▸ **Raw data**

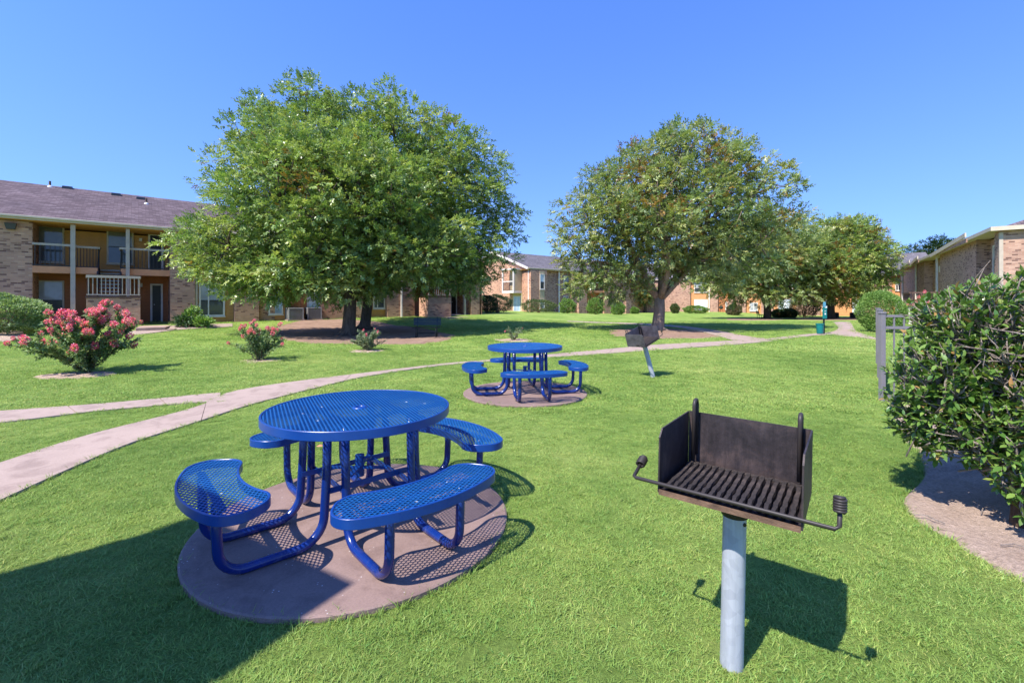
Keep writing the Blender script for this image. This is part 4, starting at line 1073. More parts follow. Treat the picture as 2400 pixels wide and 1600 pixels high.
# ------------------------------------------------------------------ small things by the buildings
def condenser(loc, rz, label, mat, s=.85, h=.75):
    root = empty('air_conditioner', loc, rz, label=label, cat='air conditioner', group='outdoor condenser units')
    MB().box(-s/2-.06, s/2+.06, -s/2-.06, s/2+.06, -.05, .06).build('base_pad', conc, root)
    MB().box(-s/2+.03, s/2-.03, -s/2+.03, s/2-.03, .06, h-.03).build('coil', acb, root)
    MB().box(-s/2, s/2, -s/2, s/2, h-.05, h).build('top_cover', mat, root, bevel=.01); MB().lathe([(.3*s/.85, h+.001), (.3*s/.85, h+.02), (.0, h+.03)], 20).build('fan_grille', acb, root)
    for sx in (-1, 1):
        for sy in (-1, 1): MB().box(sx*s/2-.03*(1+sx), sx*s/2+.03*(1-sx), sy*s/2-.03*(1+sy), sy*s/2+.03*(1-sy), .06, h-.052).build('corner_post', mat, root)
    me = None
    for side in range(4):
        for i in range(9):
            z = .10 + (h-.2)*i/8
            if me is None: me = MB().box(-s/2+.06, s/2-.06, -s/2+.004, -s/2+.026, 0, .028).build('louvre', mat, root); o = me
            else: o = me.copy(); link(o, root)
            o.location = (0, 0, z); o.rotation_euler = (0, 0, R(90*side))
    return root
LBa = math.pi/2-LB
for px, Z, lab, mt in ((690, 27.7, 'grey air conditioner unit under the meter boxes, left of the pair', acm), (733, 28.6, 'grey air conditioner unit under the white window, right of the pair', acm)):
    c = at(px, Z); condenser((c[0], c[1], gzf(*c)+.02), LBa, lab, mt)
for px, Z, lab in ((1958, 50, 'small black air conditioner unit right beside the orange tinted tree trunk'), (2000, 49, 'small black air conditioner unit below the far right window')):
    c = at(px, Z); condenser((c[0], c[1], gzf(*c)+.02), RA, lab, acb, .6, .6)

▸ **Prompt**
Restate the full listing verbatim and drop every picture.

▸ **Solved problem**
Keep writing the Blender script for this image. This is part 4, starting at line 1073. More parts follow. Treat the picture as 2400 pixels wide and 1600 pixels high.
# ------------------------------------------------------------------ small things by the buildings
def condenser(loc, rz, label, mat, s=.85, h=.75):
    root = empty('air_conditioner', loc, rz, label=label, cat='air conditioner', group='outdoor condenser units')
    MB().box(-s/2-.06, s/2+.06, -s/2-.06, s/2+.06, -.05, .06).build('base_pad', conc, root)
    MB().box(-s/2+.03, s/2-.03, -s/2+.03, s/2-.03, .06, h-.03).build('coil', acb, root)
    MB().box(-s/2, s/2, -s/2, s/2, h-.05, h).build('top_cover', mat, root, bevel=.01); MB().lathe([(.3*s/.85, h+.001), (.3*s/.85, h+.02), (.0, h+.03)], 20).build('fan_grille', acb, root)
    for sx in (-1, 1):
        for sy in (-1, 1): MB().box(sx*s/2-.03*(1+sx), sx*s/2+.03*(1-sx), sy*s/2-.03*(1+sy), sy*s/2+.03*(1-sy), .06, h-.052).build('corner_post', mat, root)
    me = None
    for side in range(4):
        for i in range(9):
            z = .10 + (h-.2)*i/8
            if me is None: me = MB().box(-s/2+.06, s/2-.06, -s/2+.004, -s/2+.026, 0, .028).build('louvre', mat, root); o = me
            else: o = me.copy(); link(o, root)
            o.location = (0, 0, z); o.rotation_euler = (0, 0, R(90*side))
    return root
LBa = math.pi/2-LB
for px, Z, lab, mt in ((690, 27.7, 'grey air conditioner unit under the meter boxes, left of the pair', acm), (733, 28.6, 'grey air conditioner unit under the white window, right of the pair', acm)):
    c = at(px, Z); condenser((c[0], c[1], gzf(*c)+.02), LBa, lab, mt)
for px, Z, lab in ((1958, 50, 'small black air conditioner unit right beside the orange tinted tree trunk'), (2000, 49, 'small black air conditioner unit below the far right window')):
    c = at(px, Z); condenser((c[0], c[1], gzf(*c)+.02), RA, lab, acb, .6, .6)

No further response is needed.